Sufre con especial intensidad las consecuencias de la improvisación con que en Colombia se diseñan (y ejecutan) las políticas públicas. Todo lo dicho quizá se sintetiza en una sola palabra: improvisación. Algo de lo que adolecen muchas políticas públicas en Colombia, y que en el caso de la política exterior deja sentir su impacto en dos aspectos principales. Primero, en la forma en que se diseña "y ejecuta, sobre todo" sin tomar en consideración el cálculo de los costos y los beneficios que entraña cada decisión; y por si fuera poco, con la pretensión de que dichos costos pueden ser fácilmente eludidos o evadidos. Segundo, en la enorme frecuencia con que las decisiones de política exterior parecen tomarse y aplicarse totalmente fuera de contexto, como si respondieran a una realidad paralela o virtual que nada tiene que ver con la realidad interna ni con las actuales dinámicas internacionales.
¿Responsabilidad, de quién?
Hay que evitar, a toda costa, que el informe de la Misión acabe convertido en otra pieza de colección, perdido en un recóndito anaquel de la Cancillería.
Aun con la mejor voluntad, la nueva Administración no podrá "por sí sola" cumplir el cometido de transformar la política exterior.
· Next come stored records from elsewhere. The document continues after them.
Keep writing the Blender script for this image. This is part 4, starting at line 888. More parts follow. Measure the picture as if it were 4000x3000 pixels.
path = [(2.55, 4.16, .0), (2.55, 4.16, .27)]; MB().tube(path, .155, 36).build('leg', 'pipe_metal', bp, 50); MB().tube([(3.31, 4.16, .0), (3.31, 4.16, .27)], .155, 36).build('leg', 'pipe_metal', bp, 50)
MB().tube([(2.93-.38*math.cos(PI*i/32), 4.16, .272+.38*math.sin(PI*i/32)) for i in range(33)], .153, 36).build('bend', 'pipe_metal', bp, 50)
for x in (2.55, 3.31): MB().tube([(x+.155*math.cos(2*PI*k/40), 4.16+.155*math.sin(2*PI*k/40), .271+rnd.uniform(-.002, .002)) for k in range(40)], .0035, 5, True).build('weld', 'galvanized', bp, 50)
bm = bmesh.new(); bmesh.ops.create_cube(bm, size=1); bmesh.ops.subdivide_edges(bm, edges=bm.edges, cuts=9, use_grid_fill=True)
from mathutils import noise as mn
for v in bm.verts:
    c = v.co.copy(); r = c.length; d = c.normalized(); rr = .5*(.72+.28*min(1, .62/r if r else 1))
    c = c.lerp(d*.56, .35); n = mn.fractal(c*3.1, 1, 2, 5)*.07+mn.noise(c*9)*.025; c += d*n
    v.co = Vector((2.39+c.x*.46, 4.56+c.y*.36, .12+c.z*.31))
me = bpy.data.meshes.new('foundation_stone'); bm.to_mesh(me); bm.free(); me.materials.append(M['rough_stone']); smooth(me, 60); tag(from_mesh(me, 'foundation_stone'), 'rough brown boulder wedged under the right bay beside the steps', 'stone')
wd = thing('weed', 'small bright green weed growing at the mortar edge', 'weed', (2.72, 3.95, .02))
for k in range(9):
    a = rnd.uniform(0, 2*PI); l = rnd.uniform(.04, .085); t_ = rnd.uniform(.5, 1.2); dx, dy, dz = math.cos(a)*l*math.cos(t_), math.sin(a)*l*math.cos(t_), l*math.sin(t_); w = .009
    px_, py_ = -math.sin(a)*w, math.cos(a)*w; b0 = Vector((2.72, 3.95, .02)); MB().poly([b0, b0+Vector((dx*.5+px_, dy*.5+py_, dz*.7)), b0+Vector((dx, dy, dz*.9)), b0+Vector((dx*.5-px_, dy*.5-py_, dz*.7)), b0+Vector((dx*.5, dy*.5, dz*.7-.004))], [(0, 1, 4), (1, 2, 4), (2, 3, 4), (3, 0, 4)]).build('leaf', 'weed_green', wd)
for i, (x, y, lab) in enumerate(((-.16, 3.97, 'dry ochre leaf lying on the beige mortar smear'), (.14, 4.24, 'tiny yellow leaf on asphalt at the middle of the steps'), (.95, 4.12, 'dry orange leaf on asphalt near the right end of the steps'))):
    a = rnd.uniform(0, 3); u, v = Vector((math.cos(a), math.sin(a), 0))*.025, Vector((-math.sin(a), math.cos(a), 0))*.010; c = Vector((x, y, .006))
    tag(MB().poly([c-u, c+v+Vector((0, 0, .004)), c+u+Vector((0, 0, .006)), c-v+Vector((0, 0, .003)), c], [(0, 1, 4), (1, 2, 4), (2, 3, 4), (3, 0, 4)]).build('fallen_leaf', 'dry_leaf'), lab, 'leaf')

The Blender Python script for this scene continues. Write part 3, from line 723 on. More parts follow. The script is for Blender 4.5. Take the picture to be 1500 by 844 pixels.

Para empezar, las taras antes señaladas tienen un enorme peso histórico y han generado inercias y rutinas muy resistentes. Tal vez el Gobierno pueda iniciar el esfuerzo, pero quién sabe si logre sostenerlo.
Por lo tanto, hay que impulsar y reforzar esa transformación desde afuera. Por ejemplo, desde los programas de ciencia política y de relaciones internacionales de las universidades, desde los gremios, las organizaciones sociales y los medios de comunicación, etc. Ese es también el mejor camino para que la política exterior colombiana se convierta, finalmente, en una verdadera política de Estado.